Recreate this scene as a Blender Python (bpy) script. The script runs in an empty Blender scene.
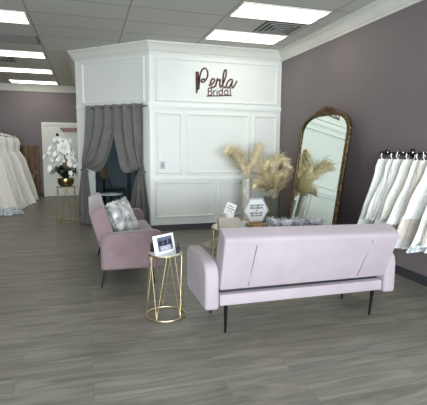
import bpy, bmesh, math, random
from mathutils import Vector, Matrix
rnd = random.Random(7)
scene = bpy.context.scene
COL = scene.collection
PI = math.pi

# ------------------------------------------------------------------ materials
def lin(c):
    c = c / 255.0
    return c / 12.92 if c <= 0.04045 else ((c + 0.055) / 1.055) ** 2.4
def rgb(t): return (lin(t[0]), lin(t[1]), lin(t[2]), 1.0)

def mat(name, col, rough=0.5, metal=0.0, var=0.0, vscale=8.0, bump=0.0, bscale=60.0, sheen=0.0, spec=0.5,
        trans=0.0, emit=None, estr=0.0, stretch=(1, 1, 1)):
    m = bpy.data.materials.new(name); m.use_nodes = True
    nt = m.node_tree; N = nt.nodes; L = nt.links
    p = N['Principled BSDF']
    p.inputs['Base Color'].default_value = rgb(col)
    p.inputs['Roughness'].default_value = rough
    p.inputs['Metallic'].default_value = metal
    p.inputs['Specular IOR Level'].default_value = spec
    p.inputs['Transmission Weight'].default_value = trans
    if sheen:
        p.inputs['Sheen Weight'].default_value = sheen
        p.inputs['Sheen Roughness'].default_value = 0.4
    if emit:
        p.inputs['Emission Color'].default_value = rgb(emit)
        p.inputs['Emission Strength'].default_value = estr
    tc = N.new('ShaderNodeTexCoord'); mp = N.new('ShaderNodeMapping')
    mp.inputs['Scale'].default_value = stretch
    L.new(tc.outputs['Object'], mp.inputs['Vector'])
    if var:
        n = N.new('ShaderNodeTexNoise'); n.inputs['Scale'].default_value = vscale; n.inputs['Detail'].default_value = 4
        L.new(mp.outputs[0], n.inputs['Vector'])
        r = N.new('ShaderNodeValToRGB')
        r.color_ramp.elements[0].position = 0.3; r.color_ramp.elements[1].position = 0.7
        r.color_ramp.elements[0].color = rgb([max(0, v * (1 - var)) for v in col])
        r.color_ramp.elements[1].color = rgb([min(255, v * (1 + var)) for v in col])
        L.new(n.outputs['Fac'], r.inputs['Fac']); L.new(r.outputs[0], p.inputs['Base Color'])
    if bump:
        n2 = N.new('ShaderNodeTexNoise'); n2.inputs['Scale'].default_value = bscale; n2.inputs['Detail'].default_value = 3
        L.new(mp.outputs[0], n2.inputs['Vector'])
        b = N.new('ShaderNodeBump'); b.inputs['Strength'].default_value = bump; b.inputs['Distance'].default_value = 0.01
        L.new(n2.outputs['Fac'], b.inputs['Height']); L.new(b.outputs[0], p.inputs['Normal'])
    return m

def mnode(nt, op, a, b=None, c=None):
    n = nt.nodes.new('ShaderNodeMath'); n.operation = op
    for i, v in enumerate((a, b, c)):
        if v is None: continue
        if isinstance(v, (int, float)): n.inputs[i].default_value = v
        else: nt.links.new(v, n.inputs[i])
    return n.outputs[0]

def fabric(name, col, trans=0.35, var=0.04):
    m = bpy.data.materials.new(name); m.use_nodes = True
    nt = m.node_tree; N = nt.nodes; L = nt.links
    N.remove(N['Principled BSDF']); out = N['Material Output']
    d = N.new('ShaderNodeBsdfDiffuse'); t = N.new('ShaderNodeBsdfTranslucent'); mx = N.new('ShaderNodeMixShader')
    tc = N.new('ShaderNodeTexCoord'); n = N.new('ShaderNodeTexNoise'); n.inputs['Scale'].default_value = 30
    n.inputs['Detail'].default_value = 5
    L.new(tc.outputs['Object'], n.inputs['Vector'])
    r = N.new('ShaderNodeValToRGB')
    r.color_ramp.elements[0].position = 0.3; r.color_ramp.elements[1].position = 0.7
    r.color_ramp.elements[0].color = rgb([v * (1 - var) for v in col]); r.color_ramp.elements[1].color = rgb([min(255, v * (1 + var)) for v in col])
    L.new(n.outputs['Fac'], r.inputs['Fac'])
    L.new(r.outputs[0], d.inputs['Color']); L.new(r.outputs[0], t.inputs['Color'])
    mx.inputs[0].default_value = trans
    L.new(d.outputs[0], mx.inputs[1]); L.new(t.outputs[0], mx.inputs[2]); L.new(mx.outputs[0], out.inputs['Surface'])
    return m

def floor_mat():
    m = bpy.data.materials.new('grey_plank_floor'); m.use_nodes = True
    nt = m.node_tree; N = nt.nodes; L = nt.links; p = N['Principled BSDF']
    tc = N.new('ShaderNodeTexCoord')
    br = N.new('ShaderNodeTexBrick'); br.offset = 0.37; br.offset_frequency = 2
    br.inputs['Scale'].default_value = 1.0; br.inputs['Brick Width'].default_value = 1.22; br.inputs['Row Height'].default_value = 0.178
    br.inputs['Mortar Size'].default_value = 0.0018; br.inputs['Mortar Smooth'].default_value = 0.2; br.inputs['Bias'].default_value = 0
    br.inputs['Color1'].default_value = (0.0, 0, 0, 1); br.inputs['Color2'].default_value = (1, 1, 1, 1); br.inputs['Mortar'].default_value = (0.5, .5, .5, 1)
    L.new(tc.outputs['Object'], br.inputs['Vector'])
    sep = N.new('ShaderNodeSeparateXYZ'); L.new(tc.outputs['Object'], sep.inputs[0])
    row = mnode(nt, 'FLOOR', mnode(nt, 'DIVIDE', sep.outputs[1], 0.178))
    shift = mnode(nt, 'ADD', mnode(nt, 'MULTIPLY', row, 3.71), mnode(nt, 'MULTIPLY', br.outputs['Color'], 7.0))
    cmb = N.new('ShaderNodeCombineXYZ')
    L.new(mnode(nt, 'ADD', mnode(nt, 'MULTIPLY', sep.outputs[0], 1.1), shift), cmb.inputs[0])
    L.new(mnode(nt, 'MULTIPLY', sep.outputs[1], 9.0), cmb.inputs[1]); L.new(shift, cmb.inputs[2])
    n1 = N.new('ShaderNodeTexNoise'); n1.inputs['Scale'].default_value = 1.5; n1.inputs['Detail'].default_value = 6; n1.inputs['Distortion'].default_value = 1.2
    L.new(cmb.outputs[0], n1.inputs['Vector'])
    cmb2 = N.new('ShaderNodeCombineXYZ')
    L.new(mnode(nt, 'ADD', mnode(nt, 'MULTIPLY', sep.outputs[0], 3.0), shift), cmb2.inputs[0])
    L.new(mnode(nt, 'MULTIPLY', sep.outputs[1], 90.0), cmb2.inputs[1])
    n2 = N.new('ShaderNodeTexNoise'); n2.inputs['Scale'].default_value = 1.0; n2.inputs['Detail'].default_value = 3
    L.new(cmb2.outputs[0], n2.inputs['Vector'])
    f = mnode(nt, 'ADD', mnode(nt, 'MULTIPLY', n1.outputs['Fac'], 0.74), mnode(nt, 'ADD', mnode(nt, 'MULTIPLY', n2.outputs['Fac'], 0.2), mnode(nt, 'MULTIPLY', br.outputs['Color'], 0.06)))
    r = N.new('ShaderNodeValToRGB'); e = r.color_ramp.elements
    e[0].position = 0.30; e[0].color = rgb((93, 90, 82)); e[1].position = 0.74; e[1].color = rgb((151, 147, 135))
    k = e.new(0.5); k.color = rgb((122, 118, 108))
    L.new(f, r.inputs['Fac'])
    mx = N.new('ShaderNodeMixRGB'); mx.blend_type = 'MIX'
    L.new(mnode(nt, 'MULTIPLY', br.outputs['Fac'], 0.4), mx.inputs[0]); L.new(r.outputs[0], mx.inputs[1]); mx.inputs[2].default_value = rgb((60, 58, 55))
    L.new(mx.outputs[0], p.inputs['Base Color'])
    p.inputs['Roughness'].default_value = 0.42; p.inputs['Specular IOR Level'].default_value = 0.45
    b = N.new('ShaderNodeBump'); b.inputs['Strength'].default_value = 0.15; b.inputs['Distance'].default_value = 0.004
    L.new(f, b.inputs['Height']); L.new(b.outputs[0], p.inputs['Normal'])
    return m

def ceiling_mat():
    m = bpy.data.materials.new('ceiling_tile'); m.use_nodes = True
    nt = m.node_tree; N = nt.nodes; L = nt.links; p = N['Principled BSDF']
    tc = N.new('ShaderNodeTexCoord'); sep = N.new('ShaderNodeSeparateXYZ'); L.new(tc.outputs['Object'], sep.inputs[0])
    def line(o, off, per, w):
        fr = mnode(nt, 'FRACT', mnode(nt, 'DIVIDE', mnode(nt, 'SUBTRACT', o, off - per * 40 - w / 2), per))
        return mnode(nt, 'LESS_THAN', fr, w / per)
    lx = line(sep.outputs[0], 0.55, 1.22, 0.022); ly = line(sep.outputs[1], 4.84, 0.6, 0.022)
    g = mnode(nt, 'MAXIMUM', lx, ly)
    n = N.new('ShaderNodeTexNoise'); n.inputs['Scale'].default_value = 90; n.inputs['Detail'].default_value = 3; L.new(tc.outputs['Object'], n.inputs['Vector'])
    r = N.new('ShaderNodeValToRGB'); r.color_ramp.elements[0].position = .35; r.color_ramp.elements[1].position = .65
    r.color_ramp.elements[0].color = rgb((194, 193, 185)); r.color_ramp.elements[1].color = rgb((207, 206, 198)); L.new(n.outputs['Fac'], r.inputs['Fac'])
    mx = N.new('ShaderNodeMixRGB'); L.new(g, mx.inputs[0]); L.new(r.outputs[0], mx.inputs[1]); mx.inputs[2].default_value = rgb((160, 157, 148))
    L.new(mx.outputs[0], p.inputs['Base Color']); p.inputs['Roughness'].default_value = 0.9
    return m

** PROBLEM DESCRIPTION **
Only the lines from the start of the material through the line containing "PI = math.pi" should be transcribed. Pictures stay out.

** TASK RESPONSE **
Recreate this scene as a Blender Python (bpy) script. The script runs in an empty Blender scene.
import bpy, bmesh, math, random
from mathutils import Vector, Matrix
rnd = random.Random(7)
scene = bpy.context.scene
COL = scene.collection
PI = math.pi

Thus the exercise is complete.